Le verdict du 16 décembre 2025 pourrait marquer un tournant dans l’histoire du football français. Si la requalification en CDI était prononcée, elle créerait une jurisprudence majeure susceptible de remettre en question le système des CDD sportifs protégés par la loi de 2015. Les clubs devraient alors repenser entièrement leur gestion des effectifs et leurs relations contractuelles avec leurs joueurs.

Quoi qu’il arrive, ce bras de fer judiciaire à plusieurs centaines de millions d’euros restera comme l’un des litiges les plus spectaculaires et les plus emblématiques du football européen. Il illustre la nouvelle réalité d’un sport où les enjeux financiers ont pris une dimension sans précédent, et où les batailles se livrent désormais autant dans les prétoires que sur les terrains.


Résumé de l’article Procès Mbappé-PSG

Le procès opposant Kylian Mbappé au PSG devant les prud’hommes de Paris le 17 novembre 2025 révèle un conflit d’une ampleur exceptionnelle. L’attaquant réclame 263 millions d’euros à son ancien club. Cela inclu 55 millions de salaires et primes impayés, 37,5 millions pour harcèlement moral et une demande de requalification de son CDD en CDI. Le PSG contre-attaque en exigeant 440 millions pour trahison contractuelle et perte de chance de transfert, notamment suite au refus par Mbappé d’une offre de 300 millions d’Al-Hilal en 2023.

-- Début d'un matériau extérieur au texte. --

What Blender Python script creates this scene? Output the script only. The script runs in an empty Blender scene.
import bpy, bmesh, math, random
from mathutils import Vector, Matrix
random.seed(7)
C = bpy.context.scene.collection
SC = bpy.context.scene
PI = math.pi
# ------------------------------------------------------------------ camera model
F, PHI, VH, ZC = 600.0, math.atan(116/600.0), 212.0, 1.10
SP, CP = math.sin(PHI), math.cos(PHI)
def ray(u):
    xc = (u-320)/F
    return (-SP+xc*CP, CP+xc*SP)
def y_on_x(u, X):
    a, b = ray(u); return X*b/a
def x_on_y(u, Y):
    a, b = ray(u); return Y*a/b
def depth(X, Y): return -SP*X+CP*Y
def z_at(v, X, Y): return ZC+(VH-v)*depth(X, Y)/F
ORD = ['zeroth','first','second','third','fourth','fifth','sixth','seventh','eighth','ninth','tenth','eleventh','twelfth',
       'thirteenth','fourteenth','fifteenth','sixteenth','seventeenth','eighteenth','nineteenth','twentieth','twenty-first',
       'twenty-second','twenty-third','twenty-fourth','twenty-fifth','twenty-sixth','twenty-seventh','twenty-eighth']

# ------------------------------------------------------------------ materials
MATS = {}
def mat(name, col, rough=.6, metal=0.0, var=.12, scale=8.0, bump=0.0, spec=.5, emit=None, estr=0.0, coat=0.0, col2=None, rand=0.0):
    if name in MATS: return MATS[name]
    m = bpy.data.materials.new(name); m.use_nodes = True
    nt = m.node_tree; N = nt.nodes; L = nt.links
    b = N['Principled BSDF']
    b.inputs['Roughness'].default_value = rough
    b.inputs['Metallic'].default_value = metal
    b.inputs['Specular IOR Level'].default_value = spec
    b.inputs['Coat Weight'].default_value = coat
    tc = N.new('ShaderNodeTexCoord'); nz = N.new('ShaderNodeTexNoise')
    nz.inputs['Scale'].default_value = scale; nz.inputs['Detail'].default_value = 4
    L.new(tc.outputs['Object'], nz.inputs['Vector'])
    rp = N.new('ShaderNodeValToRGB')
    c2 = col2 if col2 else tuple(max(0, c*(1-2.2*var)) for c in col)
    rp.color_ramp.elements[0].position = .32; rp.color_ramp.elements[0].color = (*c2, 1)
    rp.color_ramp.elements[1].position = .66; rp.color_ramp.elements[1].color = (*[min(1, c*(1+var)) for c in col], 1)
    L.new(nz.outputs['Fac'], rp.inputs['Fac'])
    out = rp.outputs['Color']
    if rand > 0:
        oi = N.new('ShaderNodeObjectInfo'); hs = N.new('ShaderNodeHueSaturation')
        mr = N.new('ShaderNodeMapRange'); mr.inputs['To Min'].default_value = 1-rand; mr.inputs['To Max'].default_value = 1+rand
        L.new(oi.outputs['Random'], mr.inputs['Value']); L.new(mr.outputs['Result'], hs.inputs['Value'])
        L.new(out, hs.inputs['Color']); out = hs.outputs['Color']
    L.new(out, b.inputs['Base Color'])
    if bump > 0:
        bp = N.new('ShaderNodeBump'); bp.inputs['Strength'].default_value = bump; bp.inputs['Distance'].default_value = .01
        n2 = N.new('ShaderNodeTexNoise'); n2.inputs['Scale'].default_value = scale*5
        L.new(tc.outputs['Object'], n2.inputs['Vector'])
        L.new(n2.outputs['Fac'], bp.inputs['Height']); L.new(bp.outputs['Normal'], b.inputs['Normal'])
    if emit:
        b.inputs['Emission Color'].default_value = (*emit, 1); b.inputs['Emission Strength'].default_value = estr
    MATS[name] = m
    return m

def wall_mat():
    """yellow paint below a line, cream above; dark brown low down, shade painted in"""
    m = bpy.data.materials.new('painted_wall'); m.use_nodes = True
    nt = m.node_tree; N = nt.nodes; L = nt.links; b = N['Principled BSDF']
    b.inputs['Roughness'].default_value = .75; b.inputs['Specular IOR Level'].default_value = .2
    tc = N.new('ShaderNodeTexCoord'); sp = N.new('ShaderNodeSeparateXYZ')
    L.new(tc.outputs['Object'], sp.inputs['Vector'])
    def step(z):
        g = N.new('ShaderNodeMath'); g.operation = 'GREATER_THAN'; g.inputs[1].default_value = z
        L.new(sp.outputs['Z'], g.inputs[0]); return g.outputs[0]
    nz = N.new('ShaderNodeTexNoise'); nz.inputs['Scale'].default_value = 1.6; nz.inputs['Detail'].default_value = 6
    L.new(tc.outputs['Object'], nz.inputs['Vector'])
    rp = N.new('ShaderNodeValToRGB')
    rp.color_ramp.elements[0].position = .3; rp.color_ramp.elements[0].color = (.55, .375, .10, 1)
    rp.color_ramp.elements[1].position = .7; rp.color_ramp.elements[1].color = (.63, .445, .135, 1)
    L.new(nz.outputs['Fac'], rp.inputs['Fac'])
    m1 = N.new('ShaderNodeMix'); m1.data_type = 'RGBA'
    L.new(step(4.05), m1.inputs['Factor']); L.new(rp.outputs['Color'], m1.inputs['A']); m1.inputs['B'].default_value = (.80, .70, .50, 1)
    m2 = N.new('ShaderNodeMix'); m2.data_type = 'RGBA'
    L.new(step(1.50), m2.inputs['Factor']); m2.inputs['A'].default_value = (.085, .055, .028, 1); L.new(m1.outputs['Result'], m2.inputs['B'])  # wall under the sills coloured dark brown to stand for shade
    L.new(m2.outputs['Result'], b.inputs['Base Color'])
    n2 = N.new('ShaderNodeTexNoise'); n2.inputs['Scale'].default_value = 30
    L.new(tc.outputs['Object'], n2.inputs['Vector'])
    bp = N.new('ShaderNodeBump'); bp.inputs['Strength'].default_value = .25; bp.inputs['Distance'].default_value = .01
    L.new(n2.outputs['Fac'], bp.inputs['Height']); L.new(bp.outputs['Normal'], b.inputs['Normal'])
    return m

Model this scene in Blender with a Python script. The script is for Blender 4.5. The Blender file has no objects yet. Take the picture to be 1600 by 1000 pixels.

Au cœur du litige, un prétendu accord oral d’août 2023. Le PSG affirme que Mbappé a accepté d’abandonner 55 millions en compensation de son départ libre. Ce que le joueur conteste formellement faute d’avenant écrit homologué. Les accusations de harcèlement incluent la mise à l’écart de Mbappé dans le « loft » durant l’été 2023 et des brimades visant son frère Ethan, retrouvé en larmes dans les vestiaires. La stratégie de Mbappé s’inspire du précédent Rabiot, qui avait obtenu la requalification de son contrat en CDI contre le PSG en 2025. Si Mbappé obtenait gain de cause, cela créerait une jurisprudence majeure bouleversant le modèle contractuel du football français. Le verdict est attendu le 16 décembre 2025, mais des appels prolongeront probablement le conflit pendant plusieurs mois.